Smithsonian To Close A&I Building Early

The Smithsonian’s Arts & Industries building, which long fuctioned as the institution’s main museum, will be closing for repairs several months ahead of schedule, and may not reopen until the end of the decade. “Constructed between 1879 and 1881, the building has a leaky and decaying roof, as well as other structural problems. A series of canopies in the main public areas now catch peeling paint and chips from the ceiling and roof.” Funds for the renovation have yet to be authorized by Congress, and no one seems quite sure when the money will be forthcoming.

Aboriginal Artists Low-balled By Gallery?

A group of central Australian Aboriginal artists who were brought to Melbourne for a month by a gallery, where they “produced an estimated 62 paintings said to be worth about $134,000, have been asked to accept $7000 or less each as payment for their work” by the gallery. When they refused, the artists were asked to sign a statement which reads in part: “We regret telling the media lies and apologise to Alexis and Tony Hesseen for the problems we caused them”.

U-Michigan Names Museum Architect

“Brad Cloepfil’s Allied Works Architecture based in Portland, Oregon, has been chosen for the $35 million expansion and renovation of the University of Michigan Museum of Art in Ann Arbor. The project will include a 55,000-square-foot addition to the museum, which is housed in Alumni Memorial Hall, a Beaux-Arts landmark, located in the heart of the main campus. The hall itself will undergo a complete renovation.

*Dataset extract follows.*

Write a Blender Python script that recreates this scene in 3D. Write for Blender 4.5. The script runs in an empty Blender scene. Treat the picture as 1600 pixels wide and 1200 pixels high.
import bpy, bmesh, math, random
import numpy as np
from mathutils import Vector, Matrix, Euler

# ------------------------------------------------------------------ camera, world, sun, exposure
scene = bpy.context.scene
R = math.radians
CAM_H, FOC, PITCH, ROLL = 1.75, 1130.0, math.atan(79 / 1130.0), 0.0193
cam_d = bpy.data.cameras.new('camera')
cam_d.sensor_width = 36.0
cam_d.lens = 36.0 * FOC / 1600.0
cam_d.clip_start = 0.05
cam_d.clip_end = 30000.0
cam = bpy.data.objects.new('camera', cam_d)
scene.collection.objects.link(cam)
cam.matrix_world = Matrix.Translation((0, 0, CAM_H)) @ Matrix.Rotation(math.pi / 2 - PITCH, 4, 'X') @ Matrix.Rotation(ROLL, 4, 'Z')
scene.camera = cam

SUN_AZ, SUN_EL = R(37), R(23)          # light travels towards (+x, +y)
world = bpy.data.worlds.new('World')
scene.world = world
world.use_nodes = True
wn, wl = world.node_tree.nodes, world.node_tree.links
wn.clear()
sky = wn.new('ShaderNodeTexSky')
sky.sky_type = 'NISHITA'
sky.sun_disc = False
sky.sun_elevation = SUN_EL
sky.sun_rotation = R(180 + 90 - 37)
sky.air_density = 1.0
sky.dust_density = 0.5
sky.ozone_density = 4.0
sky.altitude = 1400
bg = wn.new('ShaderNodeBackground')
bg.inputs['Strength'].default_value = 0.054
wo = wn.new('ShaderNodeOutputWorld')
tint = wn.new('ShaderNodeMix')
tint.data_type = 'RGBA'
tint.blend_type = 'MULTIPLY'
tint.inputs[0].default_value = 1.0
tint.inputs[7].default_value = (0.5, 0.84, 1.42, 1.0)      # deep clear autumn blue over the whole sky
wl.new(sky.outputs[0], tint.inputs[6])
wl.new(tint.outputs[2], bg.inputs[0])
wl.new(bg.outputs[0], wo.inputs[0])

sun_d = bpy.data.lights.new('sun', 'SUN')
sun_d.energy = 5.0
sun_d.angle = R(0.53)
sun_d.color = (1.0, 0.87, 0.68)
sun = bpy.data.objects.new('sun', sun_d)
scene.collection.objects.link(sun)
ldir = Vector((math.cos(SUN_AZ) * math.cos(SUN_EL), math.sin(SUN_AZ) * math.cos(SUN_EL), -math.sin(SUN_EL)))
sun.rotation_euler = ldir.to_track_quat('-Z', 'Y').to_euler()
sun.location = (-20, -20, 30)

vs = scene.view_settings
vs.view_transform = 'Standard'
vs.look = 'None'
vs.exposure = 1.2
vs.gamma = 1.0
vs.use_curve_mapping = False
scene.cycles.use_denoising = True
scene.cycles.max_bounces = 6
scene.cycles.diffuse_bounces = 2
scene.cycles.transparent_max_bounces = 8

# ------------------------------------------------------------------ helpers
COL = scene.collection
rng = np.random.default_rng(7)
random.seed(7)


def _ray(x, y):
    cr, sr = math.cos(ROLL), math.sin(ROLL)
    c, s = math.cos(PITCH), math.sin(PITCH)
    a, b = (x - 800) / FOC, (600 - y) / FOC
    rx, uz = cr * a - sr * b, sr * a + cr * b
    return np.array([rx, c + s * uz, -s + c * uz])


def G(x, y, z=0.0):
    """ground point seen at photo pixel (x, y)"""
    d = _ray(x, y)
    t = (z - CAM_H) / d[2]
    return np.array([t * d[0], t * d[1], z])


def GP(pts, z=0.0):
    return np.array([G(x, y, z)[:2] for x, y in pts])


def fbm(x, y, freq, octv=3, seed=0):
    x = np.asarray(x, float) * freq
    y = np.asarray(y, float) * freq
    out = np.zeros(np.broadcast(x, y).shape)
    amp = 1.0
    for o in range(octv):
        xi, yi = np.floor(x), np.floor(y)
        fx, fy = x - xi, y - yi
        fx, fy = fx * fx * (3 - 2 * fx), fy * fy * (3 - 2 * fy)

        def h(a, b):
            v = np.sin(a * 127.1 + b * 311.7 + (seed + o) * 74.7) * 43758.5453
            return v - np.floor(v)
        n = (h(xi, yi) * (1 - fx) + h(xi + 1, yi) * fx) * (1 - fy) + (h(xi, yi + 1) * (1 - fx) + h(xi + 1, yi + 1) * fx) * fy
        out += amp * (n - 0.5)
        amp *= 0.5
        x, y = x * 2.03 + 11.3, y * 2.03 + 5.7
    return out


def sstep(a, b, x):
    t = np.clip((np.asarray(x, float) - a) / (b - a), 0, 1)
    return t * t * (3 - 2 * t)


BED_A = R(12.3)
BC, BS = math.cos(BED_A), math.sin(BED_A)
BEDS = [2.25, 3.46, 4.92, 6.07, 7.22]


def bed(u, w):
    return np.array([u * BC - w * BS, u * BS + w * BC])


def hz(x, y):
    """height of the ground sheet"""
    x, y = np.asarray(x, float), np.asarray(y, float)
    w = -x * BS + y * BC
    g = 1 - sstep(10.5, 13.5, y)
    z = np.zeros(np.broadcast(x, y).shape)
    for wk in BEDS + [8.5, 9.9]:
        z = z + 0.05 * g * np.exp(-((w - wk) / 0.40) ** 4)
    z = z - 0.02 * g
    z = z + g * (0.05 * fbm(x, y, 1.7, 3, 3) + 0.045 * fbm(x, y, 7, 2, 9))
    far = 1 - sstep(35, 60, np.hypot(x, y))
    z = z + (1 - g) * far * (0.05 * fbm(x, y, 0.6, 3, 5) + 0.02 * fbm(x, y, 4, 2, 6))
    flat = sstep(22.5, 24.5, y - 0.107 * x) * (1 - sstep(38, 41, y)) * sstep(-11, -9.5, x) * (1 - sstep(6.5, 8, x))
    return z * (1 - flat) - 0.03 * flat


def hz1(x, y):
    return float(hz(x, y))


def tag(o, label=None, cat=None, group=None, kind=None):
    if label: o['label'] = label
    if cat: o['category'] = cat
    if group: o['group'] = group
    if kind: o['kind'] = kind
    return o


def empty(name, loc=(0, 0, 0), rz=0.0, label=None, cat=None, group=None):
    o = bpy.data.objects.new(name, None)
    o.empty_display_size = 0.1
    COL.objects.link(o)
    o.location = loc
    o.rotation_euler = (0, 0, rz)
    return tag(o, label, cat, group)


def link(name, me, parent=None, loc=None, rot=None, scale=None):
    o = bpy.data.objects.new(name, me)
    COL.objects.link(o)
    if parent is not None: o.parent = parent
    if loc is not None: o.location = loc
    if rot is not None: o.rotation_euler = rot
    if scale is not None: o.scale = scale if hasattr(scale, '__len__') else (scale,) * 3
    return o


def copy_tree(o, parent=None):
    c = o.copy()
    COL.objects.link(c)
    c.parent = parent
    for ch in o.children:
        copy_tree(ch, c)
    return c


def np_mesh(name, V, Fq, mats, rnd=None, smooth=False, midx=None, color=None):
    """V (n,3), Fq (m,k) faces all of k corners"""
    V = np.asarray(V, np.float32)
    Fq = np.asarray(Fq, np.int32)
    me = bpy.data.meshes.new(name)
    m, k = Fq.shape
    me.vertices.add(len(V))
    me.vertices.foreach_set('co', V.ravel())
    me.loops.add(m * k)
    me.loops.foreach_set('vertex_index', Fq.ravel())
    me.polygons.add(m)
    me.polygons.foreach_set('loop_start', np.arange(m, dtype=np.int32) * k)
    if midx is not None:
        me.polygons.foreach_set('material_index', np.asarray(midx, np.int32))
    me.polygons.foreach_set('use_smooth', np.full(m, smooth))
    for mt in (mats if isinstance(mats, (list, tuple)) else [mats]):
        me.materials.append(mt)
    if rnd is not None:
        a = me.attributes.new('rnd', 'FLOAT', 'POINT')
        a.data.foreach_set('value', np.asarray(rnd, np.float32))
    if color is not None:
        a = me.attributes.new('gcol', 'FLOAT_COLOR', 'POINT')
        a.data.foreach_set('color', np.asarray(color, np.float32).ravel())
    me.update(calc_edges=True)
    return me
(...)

When everything is complete, the museum will more than double in size from 41,676 square feet to 95,396. Construction will begin when a fund-raising campaign winds down next year.”

Dead On

Unable to gain traction in New York galleries, artist Patricia Cronin created a sculpture for a cemetary north of Manhattan. “At Woodlawn, often called ‘America’s Père Lachaise,’ or ‘our most prestigious cemetery for men and women of accomplishment,’ Cronin’s strategy of not fitting in turns fascinating. Cronin’s is now the third most visited grave site at Woodlawn, behind only Miles Davis and Duke Ellington.”

That’s No Way To Balance A Budget

“The Museum of North Arizona has elected a new board of trustees and named an acting director after revelations that the former director and trustees had sold 21 weavings and paintings from the permanent collection to help pay for the institution’s operating expenses caused an uproar among museum members.” Worse, the sale of the objects netted the museum far less than what the objects were actually worth, according to a museum donor who spearheaded the protest against the board’s actions. The new acting director of the museum is Max Oelschlaeger, who says that his top two priorities will be to shore up the museum’s finances, and find a permanent director.

Art Saved From The Damned Yanks (So?)

An exhibition of “saved” art in London is a tedious self-congratulatory affair, writes Jonathan Jones. “Quite what art needs to be saved from is not made clear but, as this exhibition documents a century of the National Art Collections Fund, whose mission is to purchase for British galleries “treasures” that would otherwise be sold abroad, I think we all know that the villain of the piece smokes a big cigar, wears a Stetson and waves a bunch of dollars about. Thank God, we are supposed to say, that Titian’s Venus Anadyomene never ended up in the Brooklyn Museum of Art. Te argument is plain enough.”

Turner Prize: Going For Gruesome (And A Health Dept. Warning)

This year’s Turner finalists (surprise, surprise) are out to shock again. The Chapman Brothers’ entry depicts oral sex and incorporates decaying bodies. “The controversy threatens to dwarf even the rows that have engulfed the Turner Prize over its past 20 years when Death goes on display on Tuesday. Grayson Perry, one of the other nominees for the award, said the Chapman brothers ‘are going for the shock horror jugular’.”

In It For The Shock Value (And This Is A Surprise?)

The Turner Prize always seems to find new ways of being controversial. “It ought to be impossible, in this, the 19th year of its art world stranglehold, to create controversy by any means at all, short of eating a human baby. Whereas in fact, the Chapman brothers, shortlisted this year for their piece Death, are already at the centre of a storm over some garden-variety oral sex. The Turner prize does feel gimmicky and hollow – and there is a reason for this.”